24 Hour Party People

There is plenty in Twenty Four-Hour Party People for the Factory purist to hate. There's a predictable emphasis on sex and drugs. Tony Wilson is presented as a buffoon, bumbling from one idea to the next. ACR appear, but largely as the butt of jokes. It's overlong, sprawling and feels more like the queasy day-glo sleeve of Pills Thrills and Bellyaches than an austere early Peter Saville design.

The film entirely fails to elucidate the ferment of ideas that made Factory a great label: the carefully contrived integration of design, band names and architecture into an aesthetic whole, the anti-rockism of the music. Wilson's approach is reduced to the oft-repeated and quite idiotic claim that Sean Ryder is the "best poet since Yeats"

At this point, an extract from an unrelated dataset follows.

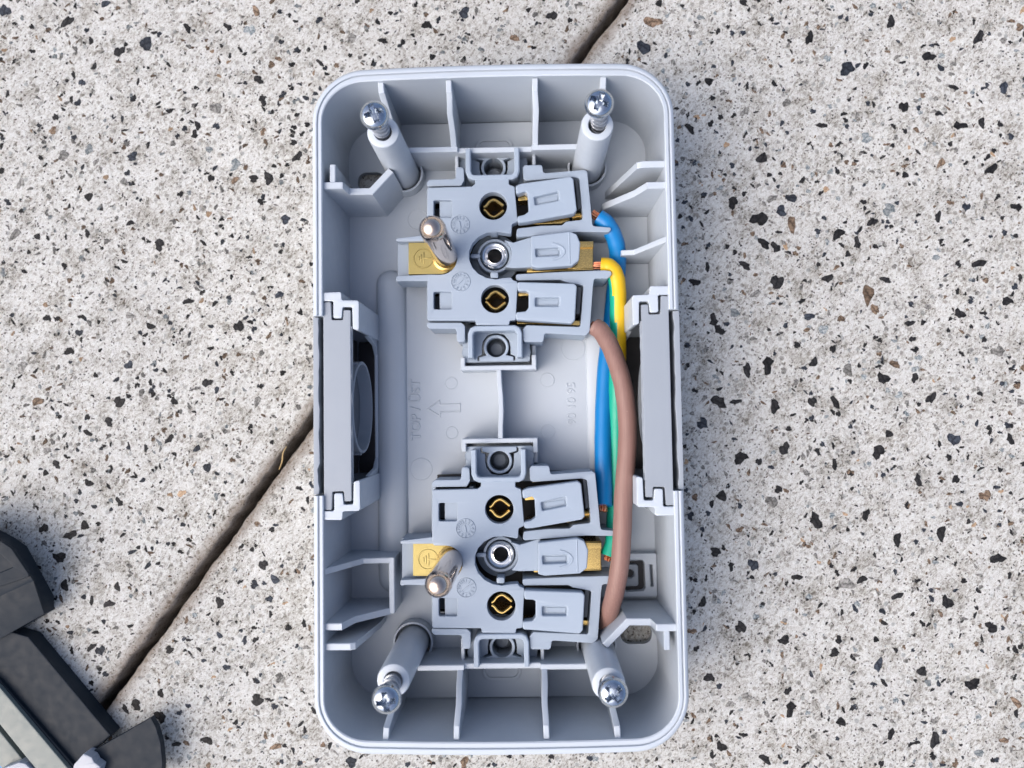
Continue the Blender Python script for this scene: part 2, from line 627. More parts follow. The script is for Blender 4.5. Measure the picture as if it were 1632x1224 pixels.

And yet I liked a lot of things about this film. I liked the fact that it shows Martin Hannett's role in helping create Joy Division's strange and beautiful music. I liked the fact that the recording of 'Freaky Dancin' is given a scene of its own. I thought there was a verisimilitude in the fleeting portrayal of Ian Curtis - the way, for example, he drunkenly accosts Wilson is an event I'd read about many times and it rang true. I also liked the way the film assumes the viewer knows who Durruti was.

Moreover, Coogan is very good. It's a more nuanced characterisation than the Alan Partridge comparisons might suggest and his humour also brilliantly undercuts some of the more cliched rock'n'roll moments (the blow job in the back of the van, the nightmarish Mondays' tour bus)

Strangely, what the film really convinced me of was Wilson's idealism. It's no coincidence that the political ideology of choice for pop artists has, more often than not, been situationism. No coincidence, because situationism shares with rock ideology the same mixture of libertarianism and lazy left-wing views, a liking for clever but empty slogans and the mistaken belief that delinquency is somehow revolutionary. And yet there was a rare purity in Wilson's refusal to tie any band to Factory with a contract - a substantial act of sustained recklessness, which I can only compare to the K Foundation burning a million quid (and five times as costly).

The film ends - following the Mondays' Gazza-like decline into ugliness - with Wilson, Rob Gretton and Ryder on the roof of the Hacienda as it closes: somewhat dazed, bankrupt, glorious failures. I left persuaded it had been a story worth telling.